Dieci giorni fa la Regione Siciliana ha sanzionato 183 Comuni per mancata o parziale attivazione dei processi di democrazia partecipata nel 2021.
La legge regionale siciliana sulla democrazia partecipata impone a tutti i Comuni di spendere almeno il 2% dei fondi che ricevono ogni anno dalla Regione chiedendo a persone e associazioni di proporre progetti e poi scegliere quali finanziare. Se non lo fanno, si applica una sanzione: sono obbligati a restituire le somme, successivamente ripartite sotto forma di bonus tra i Comuni “virtuosi”, quelli cioè che nello stesso periodo di tempo hanno speso in toto i fondi della democrazia partecipata.
Le sanzioni si basano sui dati inviati dai Comuni alla Regione compilando una scheda di rilevazione molto snella, sottoscritta dal sindaco e dal responsabile del sevizio finanziario del Comune, composta essenzialmente da quattro campi:
- Regolamento sulla partecipazione (estremi della delibera di approvazione del documento)
- Forma di democrazia partecipata adottata (una X da apporre su consultazione cittadinanza, consultazione associazioni, adozione bilancio partecipativo o altro da specificare)
- Progetti destinatari dei fondi
- Spesa effettuata (indicando gli estremi dei provvedimenti di impegno e/o dei mandati con i quali i pagamenti sono stati effettuati e i relativi importi).
Quindi per non essere sanzionati i Comuni dovevano certamente aver completato il processo di democrazia partecipata 2021 e, come minimo, aver pubblicato un avviso pubblico, successivamente aver scelto insieme a cittadini e associazioni gli interventi da finanziare, infine aver impegnato o speso la somma a disposizione. Quest’ultimo aspetto è essenziale, soprattutto per le città che non hanno completato o nemmeno avviato i progetti di democrazia partecipata individuati, al punto che la circolare regionale specifica: «nell’ipotesi in cui (…) non siano stati emessi i relativi titoli di pagamento, al fine di non incorrere nell’obbligo di restituzione delle somme vincolate alla finalità in argomento, dovranno essere forniti almeno gli estremi dei relativi provvedimenti di impegno. Se non sarà fornito almeno il dato riferito agli impegni, si procederà ad operare le relative trattenute in sede di erogazione della quarta trimestralità dei trasferimenti per l’anno 2023».
Con la scheda di rilevazione dati di fatto la Regione chiede agli enti locali di autocertificare di aver svolto i processi di democrazia partecipata. Da questi dati poco o nulla si desume sull’effettiva qualità del processo di partecipazione attivato: se il Comune ha fatto la giusta comunicazione, se sono stati concessi tempi congrui, se le modalità individuate per partecipare sono state corrette. E ancora quanti cittadini sono stati coinvolti? Quante proposte civiche sono state inviate? Nulla di tutto ciò viene rilevato, figurarsi analizzato.

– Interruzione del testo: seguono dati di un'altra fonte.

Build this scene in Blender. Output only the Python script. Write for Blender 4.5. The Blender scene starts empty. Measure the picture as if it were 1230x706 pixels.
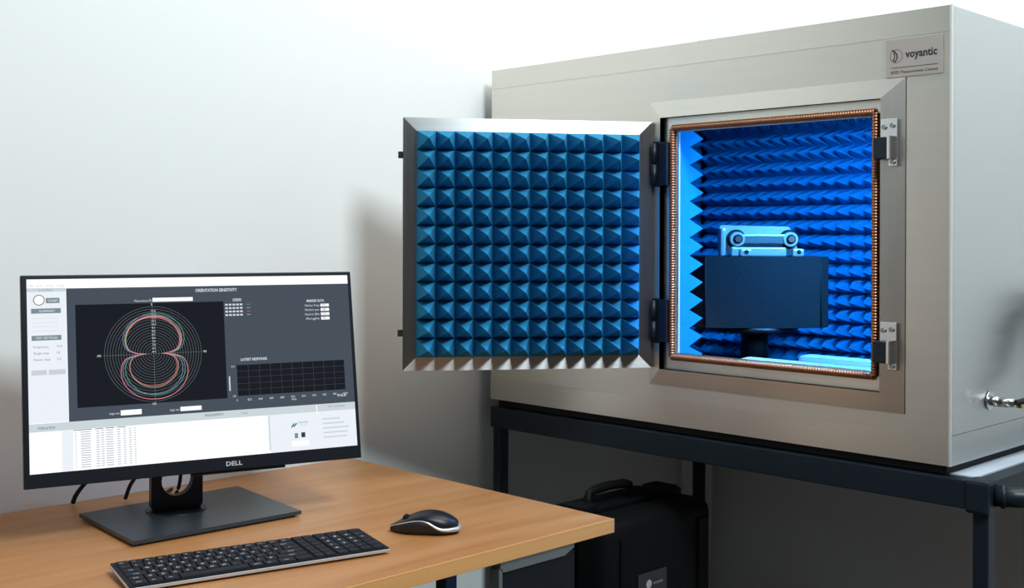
import bpy, bmesh, math, random
from mathutils import Matrix, Vector
random.seed(3)
sc = bpy.context.scene
COL = sc.collection

# ------------------------------------------------------------------ camera
YAW, ROLL = 0.7931, 0.0040
CAM = Vector((1.9455, -1.8486, 1.2050))
F = Vector((-math.sin(YAW), math.cos(YAW), 0)); R0 = Vector((math.cos(YAW), math.sin(YAW), 0)); U0 = Vector((0, 0, 1))
R = R0 * math.cos(ROLL) + U0 * math.sin(ROLL); U = -R0 * math.sin(ROLL) + U0 * math.cos(ROLL)
cd = bpy.data.cameras.new('camera'); cam = bpy.data.objects.new('camera', cd); COL.objects.link(cam)
cam.matrix_world = Matrix(((R.x, U.x, -F.x, CAM.x), (R.y, U.y, -F.y, CAM.y), (R.z, U.z, -F.z, CAM.z), (0, 0, 0, 1)))
cd.sensor_width = 36; cd.sensor_fit = 'HORIZONTAL'; cd.lens = 1388.5 / 1230 * 36
cd.shift_y = -68.5 / 1230; cd.clip_start = 0.02
sc.camera = cam

# ------------------------------------------------------------------ world, lights, exposure
w = bpy.data.worlds.new('world'); sc.world = w; w.use_nodes = True
bg = w.node_tree.nodes['Background']; bg.inputs[0].default_value = (1.0, 0.88, 0.76, 1); bg.inputs[1].default_value = 0.05
def area(name, loc, to, sx, sy, power, col):
    d = bpy.data.lights.new(name, 'AREA'); d.shape = 'RECTANGLE'; d.size = sx; d.size_y = sy; d.energy = power; d.color = col
    o = bpy.data.objects.new(name, d); COL.objects.link(o); o.location = loc
    o.rotation_euler = (Vector(to) - Vector(loc)).to_track_quat('-Z', 'Y').to_euler(); return o
area('key_lamp', (2.61, -1.0, 3.11), (0.3, -0.2, 1.2), 0.70, 0.70, 78, (0.82, 0.945, 1.0))
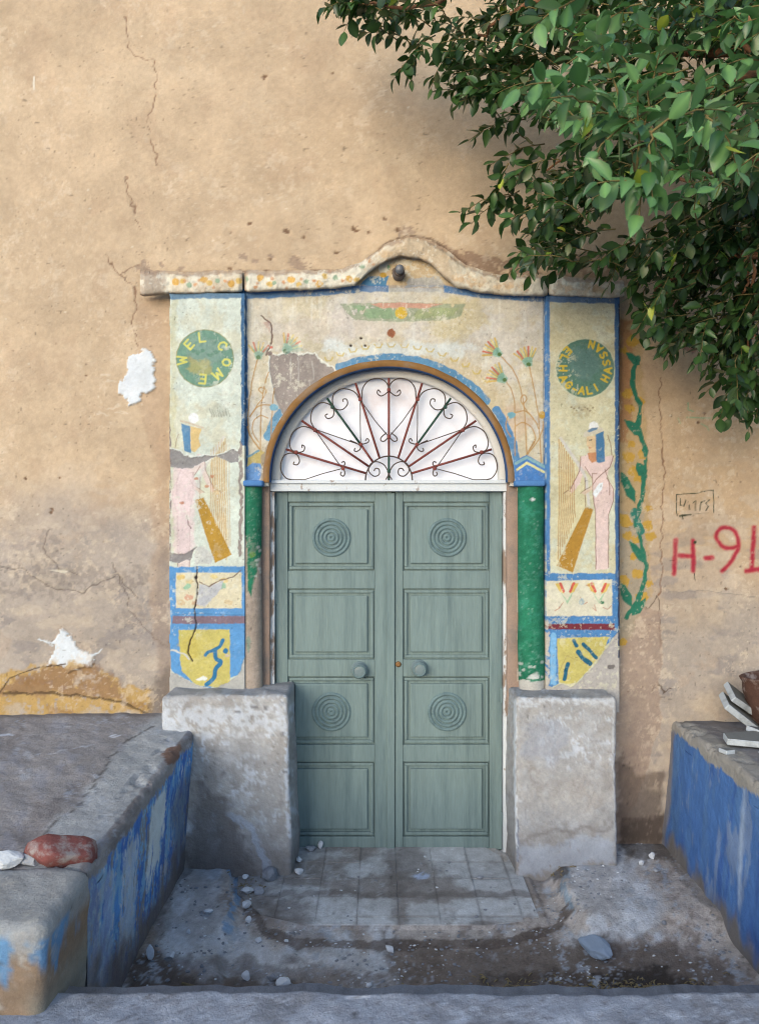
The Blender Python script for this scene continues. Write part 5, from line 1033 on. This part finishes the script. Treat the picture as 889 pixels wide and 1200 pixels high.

Infine, considerando che la scheda di rilevazione sui processi di democrazia partecipata 2021 è stata inviata alle amministrazioni locali soltanto il 6 ottobre 2023 con la circolare n°11, concedendo fino al 31 gennaio 2024 per compilarla e rimandarla agli uffici regionali, tre anni non sono veramente troppi per ricostruire quanto accaduto, per di più in forma così semplificata?
«Nel 2021 la maggior parte dei processi di democrazia partecipata ha presentato difetti ad una lettura rigorosa della legge – sottolinea l’associazione Parliament Watch Italia che dal 2021 promuove, grazie al sostegno di Fondazione con il SUD, la buona applicazione della legge regionale sulla democrazia partecipata in Sicilia con il progetto “Spendiamoli Insieme – ma a tre anni di distanza né i cittadini né gli enti locali hanno i margini per intervenire e cambiare le cose. Questo sistema di calcolo delle sanzioni, oneroso in termini di carico di lavoro per gli uffici regionali, farraginoso e poco attendibile, va totalmente modificato razionalizzando la procedura. Noi abbiamo una proposta per la Regione Siciliana, che tra l’altro permetterebbe di avere i risultati dei processi in tempo reale e non con oltre due anni di ritardo come accade adesso, ma purtroppo non riusciamo ad avere un dialogo sul tema. Questa proposta è inserita in un quadro più ampio: come ribadiamo da mesi con la raccolta firme “Scriviamola insieme”, sostenuta da più di 3000 cittadini, occorre una revisione complessiva della legge siciliana sulla democrazia partecipata che consenta ai Comuni di spendere bene e in maniera davvero partecipata i fondi a disposizione».